--- RECORD LIST ---

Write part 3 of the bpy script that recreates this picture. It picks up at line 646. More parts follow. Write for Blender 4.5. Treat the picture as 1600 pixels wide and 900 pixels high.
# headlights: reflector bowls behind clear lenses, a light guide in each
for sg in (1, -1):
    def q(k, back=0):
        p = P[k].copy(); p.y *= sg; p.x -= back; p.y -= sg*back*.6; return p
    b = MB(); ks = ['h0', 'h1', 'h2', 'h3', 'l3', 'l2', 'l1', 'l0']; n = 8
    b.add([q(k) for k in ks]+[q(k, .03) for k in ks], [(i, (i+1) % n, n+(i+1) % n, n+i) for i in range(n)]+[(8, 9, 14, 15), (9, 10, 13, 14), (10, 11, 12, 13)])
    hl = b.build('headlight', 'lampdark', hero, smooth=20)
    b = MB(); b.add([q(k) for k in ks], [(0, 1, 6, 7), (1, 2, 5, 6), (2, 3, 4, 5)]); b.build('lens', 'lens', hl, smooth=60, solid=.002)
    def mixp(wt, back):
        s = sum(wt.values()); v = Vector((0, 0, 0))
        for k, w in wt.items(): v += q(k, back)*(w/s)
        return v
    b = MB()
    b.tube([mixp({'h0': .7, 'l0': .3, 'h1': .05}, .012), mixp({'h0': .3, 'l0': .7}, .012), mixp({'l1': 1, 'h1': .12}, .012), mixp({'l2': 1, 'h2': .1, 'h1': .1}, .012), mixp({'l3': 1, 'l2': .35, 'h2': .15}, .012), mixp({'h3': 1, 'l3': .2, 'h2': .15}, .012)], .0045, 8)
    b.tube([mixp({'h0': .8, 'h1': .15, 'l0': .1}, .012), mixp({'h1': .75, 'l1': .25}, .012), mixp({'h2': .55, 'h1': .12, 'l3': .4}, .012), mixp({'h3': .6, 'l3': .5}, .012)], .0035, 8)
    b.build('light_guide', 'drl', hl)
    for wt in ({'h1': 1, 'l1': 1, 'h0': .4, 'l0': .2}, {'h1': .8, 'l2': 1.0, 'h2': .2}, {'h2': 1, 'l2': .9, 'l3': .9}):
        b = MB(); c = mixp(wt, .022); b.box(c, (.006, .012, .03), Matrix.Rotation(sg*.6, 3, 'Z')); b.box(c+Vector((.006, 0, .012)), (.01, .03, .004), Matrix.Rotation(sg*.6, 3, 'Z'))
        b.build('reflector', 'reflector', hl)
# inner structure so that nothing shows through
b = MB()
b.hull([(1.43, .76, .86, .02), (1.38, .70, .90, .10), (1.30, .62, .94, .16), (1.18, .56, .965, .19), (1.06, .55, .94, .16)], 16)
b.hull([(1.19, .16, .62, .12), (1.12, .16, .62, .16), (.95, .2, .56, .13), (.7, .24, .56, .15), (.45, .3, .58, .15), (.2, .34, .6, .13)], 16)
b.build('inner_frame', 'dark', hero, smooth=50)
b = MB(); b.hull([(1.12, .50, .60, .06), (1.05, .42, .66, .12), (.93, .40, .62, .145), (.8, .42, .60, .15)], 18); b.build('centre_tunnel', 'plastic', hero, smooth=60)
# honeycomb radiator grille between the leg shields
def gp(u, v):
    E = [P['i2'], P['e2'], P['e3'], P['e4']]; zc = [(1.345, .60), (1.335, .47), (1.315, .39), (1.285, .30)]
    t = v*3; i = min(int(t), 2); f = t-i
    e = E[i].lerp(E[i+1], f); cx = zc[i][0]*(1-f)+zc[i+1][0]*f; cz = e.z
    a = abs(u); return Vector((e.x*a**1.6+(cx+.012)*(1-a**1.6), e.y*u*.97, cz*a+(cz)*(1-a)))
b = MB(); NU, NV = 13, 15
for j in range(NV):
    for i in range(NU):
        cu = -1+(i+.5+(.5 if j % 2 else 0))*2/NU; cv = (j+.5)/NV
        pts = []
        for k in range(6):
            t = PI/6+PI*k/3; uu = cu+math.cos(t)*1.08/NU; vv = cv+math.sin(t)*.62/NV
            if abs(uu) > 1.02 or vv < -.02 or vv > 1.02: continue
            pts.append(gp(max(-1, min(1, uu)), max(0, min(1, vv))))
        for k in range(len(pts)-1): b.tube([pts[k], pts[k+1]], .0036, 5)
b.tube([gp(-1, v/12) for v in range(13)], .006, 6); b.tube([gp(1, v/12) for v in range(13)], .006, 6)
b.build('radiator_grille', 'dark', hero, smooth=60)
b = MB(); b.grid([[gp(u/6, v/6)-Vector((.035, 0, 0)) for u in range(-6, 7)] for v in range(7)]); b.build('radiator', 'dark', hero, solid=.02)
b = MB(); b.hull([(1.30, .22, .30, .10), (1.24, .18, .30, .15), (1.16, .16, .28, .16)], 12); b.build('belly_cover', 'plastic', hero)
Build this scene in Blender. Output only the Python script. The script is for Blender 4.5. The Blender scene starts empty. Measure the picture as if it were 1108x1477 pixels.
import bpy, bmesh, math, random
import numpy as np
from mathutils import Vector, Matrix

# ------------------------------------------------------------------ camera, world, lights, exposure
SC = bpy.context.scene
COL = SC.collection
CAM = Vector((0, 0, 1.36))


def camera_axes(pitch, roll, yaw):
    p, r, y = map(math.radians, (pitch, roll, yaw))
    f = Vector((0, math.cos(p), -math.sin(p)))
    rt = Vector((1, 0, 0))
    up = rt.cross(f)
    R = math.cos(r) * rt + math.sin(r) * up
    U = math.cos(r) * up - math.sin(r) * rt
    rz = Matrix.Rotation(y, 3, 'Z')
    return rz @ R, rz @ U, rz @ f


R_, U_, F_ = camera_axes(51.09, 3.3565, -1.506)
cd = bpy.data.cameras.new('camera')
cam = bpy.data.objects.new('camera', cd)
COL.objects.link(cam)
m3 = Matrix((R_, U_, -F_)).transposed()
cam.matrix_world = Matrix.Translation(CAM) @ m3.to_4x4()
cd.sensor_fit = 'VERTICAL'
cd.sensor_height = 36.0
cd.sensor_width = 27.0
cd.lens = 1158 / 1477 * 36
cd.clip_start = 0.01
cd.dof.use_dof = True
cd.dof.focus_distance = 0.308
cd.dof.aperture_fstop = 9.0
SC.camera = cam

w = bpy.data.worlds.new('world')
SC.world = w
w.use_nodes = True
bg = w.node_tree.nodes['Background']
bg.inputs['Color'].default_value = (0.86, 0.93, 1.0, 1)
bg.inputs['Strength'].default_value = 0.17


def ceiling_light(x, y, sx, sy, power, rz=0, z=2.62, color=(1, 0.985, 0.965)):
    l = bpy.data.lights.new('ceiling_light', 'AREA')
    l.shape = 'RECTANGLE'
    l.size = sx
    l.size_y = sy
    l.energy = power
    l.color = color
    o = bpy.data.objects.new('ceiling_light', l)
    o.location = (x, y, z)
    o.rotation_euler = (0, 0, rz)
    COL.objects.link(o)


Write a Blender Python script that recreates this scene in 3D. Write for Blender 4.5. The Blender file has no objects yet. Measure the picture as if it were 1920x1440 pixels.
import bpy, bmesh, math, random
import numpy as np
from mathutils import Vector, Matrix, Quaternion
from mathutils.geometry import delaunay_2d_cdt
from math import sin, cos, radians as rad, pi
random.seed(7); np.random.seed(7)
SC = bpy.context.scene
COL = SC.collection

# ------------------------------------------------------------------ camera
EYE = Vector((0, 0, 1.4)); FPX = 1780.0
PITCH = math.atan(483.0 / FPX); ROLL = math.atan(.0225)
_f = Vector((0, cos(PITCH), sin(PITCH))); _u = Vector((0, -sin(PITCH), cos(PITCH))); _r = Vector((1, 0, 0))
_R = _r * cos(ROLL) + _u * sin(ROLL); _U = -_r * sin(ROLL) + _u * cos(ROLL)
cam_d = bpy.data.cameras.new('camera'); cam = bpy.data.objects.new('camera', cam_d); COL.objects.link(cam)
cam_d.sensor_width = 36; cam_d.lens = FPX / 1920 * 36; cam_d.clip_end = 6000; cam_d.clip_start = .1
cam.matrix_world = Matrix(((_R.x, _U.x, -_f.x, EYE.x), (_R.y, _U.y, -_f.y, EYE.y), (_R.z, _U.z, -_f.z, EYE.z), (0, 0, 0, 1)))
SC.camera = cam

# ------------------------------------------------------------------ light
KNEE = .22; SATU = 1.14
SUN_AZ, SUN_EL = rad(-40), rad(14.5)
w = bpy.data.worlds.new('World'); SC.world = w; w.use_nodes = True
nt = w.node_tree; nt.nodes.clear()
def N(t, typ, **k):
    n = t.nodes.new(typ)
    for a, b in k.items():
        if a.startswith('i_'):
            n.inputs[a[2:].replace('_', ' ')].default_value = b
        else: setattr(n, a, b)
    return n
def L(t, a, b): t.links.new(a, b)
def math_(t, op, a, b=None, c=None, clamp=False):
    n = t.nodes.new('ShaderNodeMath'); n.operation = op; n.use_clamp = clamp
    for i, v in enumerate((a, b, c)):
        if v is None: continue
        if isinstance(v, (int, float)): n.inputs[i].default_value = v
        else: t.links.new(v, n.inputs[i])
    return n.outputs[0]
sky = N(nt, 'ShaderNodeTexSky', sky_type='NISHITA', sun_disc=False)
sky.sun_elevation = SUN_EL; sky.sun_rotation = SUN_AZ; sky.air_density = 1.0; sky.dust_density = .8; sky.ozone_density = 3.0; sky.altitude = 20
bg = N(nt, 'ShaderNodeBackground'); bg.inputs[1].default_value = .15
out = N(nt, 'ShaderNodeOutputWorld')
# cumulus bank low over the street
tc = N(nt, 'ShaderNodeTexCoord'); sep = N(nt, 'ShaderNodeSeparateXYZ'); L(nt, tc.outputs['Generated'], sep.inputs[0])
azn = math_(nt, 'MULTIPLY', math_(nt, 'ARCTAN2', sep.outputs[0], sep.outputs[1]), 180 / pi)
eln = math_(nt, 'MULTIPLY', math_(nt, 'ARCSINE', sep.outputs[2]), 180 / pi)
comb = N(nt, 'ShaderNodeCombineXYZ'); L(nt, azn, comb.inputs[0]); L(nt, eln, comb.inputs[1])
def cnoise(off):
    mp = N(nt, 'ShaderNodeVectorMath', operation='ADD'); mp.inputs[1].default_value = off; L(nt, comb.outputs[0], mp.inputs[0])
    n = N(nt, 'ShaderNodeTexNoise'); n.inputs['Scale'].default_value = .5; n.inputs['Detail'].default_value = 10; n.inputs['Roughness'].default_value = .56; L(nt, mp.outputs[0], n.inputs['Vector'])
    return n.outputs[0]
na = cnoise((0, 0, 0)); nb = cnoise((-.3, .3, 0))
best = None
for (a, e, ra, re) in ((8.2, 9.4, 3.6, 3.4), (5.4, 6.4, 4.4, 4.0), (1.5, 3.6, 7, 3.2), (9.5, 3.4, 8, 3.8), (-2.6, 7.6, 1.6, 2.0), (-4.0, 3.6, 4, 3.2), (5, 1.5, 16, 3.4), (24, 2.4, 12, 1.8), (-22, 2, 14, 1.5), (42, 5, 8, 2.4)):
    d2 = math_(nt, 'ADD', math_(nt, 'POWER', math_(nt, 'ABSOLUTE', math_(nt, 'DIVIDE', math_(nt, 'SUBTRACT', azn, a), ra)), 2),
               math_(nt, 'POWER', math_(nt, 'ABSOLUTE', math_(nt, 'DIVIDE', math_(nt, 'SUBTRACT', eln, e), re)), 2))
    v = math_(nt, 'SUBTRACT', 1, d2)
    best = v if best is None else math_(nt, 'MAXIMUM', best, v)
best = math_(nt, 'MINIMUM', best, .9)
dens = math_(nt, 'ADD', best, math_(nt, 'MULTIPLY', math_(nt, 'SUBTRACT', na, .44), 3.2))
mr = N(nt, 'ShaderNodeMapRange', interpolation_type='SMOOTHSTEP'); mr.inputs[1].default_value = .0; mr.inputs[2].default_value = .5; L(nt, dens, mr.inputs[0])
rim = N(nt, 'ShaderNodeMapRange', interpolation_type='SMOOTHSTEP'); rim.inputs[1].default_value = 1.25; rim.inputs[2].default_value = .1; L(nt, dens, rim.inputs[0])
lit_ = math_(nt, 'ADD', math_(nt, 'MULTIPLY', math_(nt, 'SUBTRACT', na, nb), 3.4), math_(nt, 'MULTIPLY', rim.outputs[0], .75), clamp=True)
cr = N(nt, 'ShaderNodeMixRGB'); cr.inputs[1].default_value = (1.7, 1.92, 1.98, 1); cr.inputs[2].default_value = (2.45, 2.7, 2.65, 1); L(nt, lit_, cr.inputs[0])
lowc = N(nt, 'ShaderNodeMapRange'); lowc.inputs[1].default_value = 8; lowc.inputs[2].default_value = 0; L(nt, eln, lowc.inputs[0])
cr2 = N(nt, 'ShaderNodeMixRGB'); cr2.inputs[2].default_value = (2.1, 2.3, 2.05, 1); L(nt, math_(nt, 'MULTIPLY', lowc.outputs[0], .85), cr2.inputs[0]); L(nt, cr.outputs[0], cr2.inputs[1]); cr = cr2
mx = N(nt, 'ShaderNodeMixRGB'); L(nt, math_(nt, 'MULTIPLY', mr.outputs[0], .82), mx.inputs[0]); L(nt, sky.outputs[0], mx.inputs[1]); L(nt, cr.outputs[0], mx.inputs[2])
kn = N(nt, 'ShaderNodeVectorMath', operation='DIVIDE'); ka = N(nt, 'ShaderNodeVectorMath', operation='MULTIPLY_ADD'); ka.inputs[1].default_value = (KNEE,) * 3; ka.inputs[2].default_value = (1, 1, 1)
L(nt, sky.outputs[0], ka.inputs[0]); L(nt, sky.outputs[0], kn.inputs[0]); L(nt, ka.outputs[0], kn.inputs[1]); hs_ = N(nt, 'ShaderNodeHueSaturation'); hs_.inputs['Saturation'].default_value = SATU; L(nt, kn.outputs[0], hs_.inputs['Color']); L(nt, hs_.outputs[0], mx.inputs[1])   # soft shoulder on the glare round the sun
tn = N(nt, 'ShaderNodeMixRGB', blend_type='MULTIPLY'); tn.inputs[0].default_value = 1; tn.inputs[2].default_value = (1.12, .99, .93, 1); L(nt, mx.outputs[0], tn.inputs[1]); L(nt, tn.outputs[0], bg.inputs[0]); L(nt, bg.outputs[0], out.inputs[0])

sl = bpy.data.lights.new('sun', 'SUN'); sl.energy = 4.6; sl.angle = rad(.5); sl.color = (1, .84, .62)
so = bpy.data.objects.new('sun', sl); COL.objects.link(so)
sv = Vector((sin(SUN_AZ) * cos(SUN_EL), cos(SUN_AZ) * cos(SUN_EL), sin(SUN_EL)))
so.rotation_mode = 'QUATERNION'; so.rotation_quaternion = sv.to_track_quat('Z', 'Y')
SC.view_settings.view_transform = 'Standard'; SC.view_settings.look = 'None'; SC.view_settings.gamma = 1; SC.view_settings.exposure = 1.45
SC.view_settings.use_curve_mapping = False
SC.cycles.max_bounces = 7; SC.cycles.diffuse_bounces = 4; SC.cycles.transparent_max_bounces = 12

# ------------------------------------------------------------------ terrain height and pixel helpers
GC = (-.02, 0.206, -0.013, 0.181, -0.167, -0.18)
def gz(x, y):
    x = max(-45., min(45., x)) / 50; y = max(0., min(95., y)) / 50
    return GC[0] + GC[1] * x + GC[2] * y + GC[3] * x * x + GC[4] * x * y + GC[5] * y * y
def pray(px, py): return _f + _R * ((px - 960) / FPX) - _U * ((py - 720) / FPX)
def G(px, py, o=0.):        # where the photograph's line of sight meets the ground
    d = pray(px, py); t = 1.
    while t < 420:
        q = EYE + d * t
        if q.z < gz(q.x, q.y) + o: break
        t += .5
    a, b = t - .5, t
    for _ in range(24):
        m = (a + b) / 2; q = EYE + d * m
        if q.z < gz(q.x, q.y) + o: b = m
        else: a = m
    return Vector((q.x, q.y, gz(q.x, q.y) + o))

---

# WHAT YOU HAVE TO DO:
Check each line of the listing above for the string "scene", then report only how many lines have it.

# SOLUTION TO THE EXERCISE:
4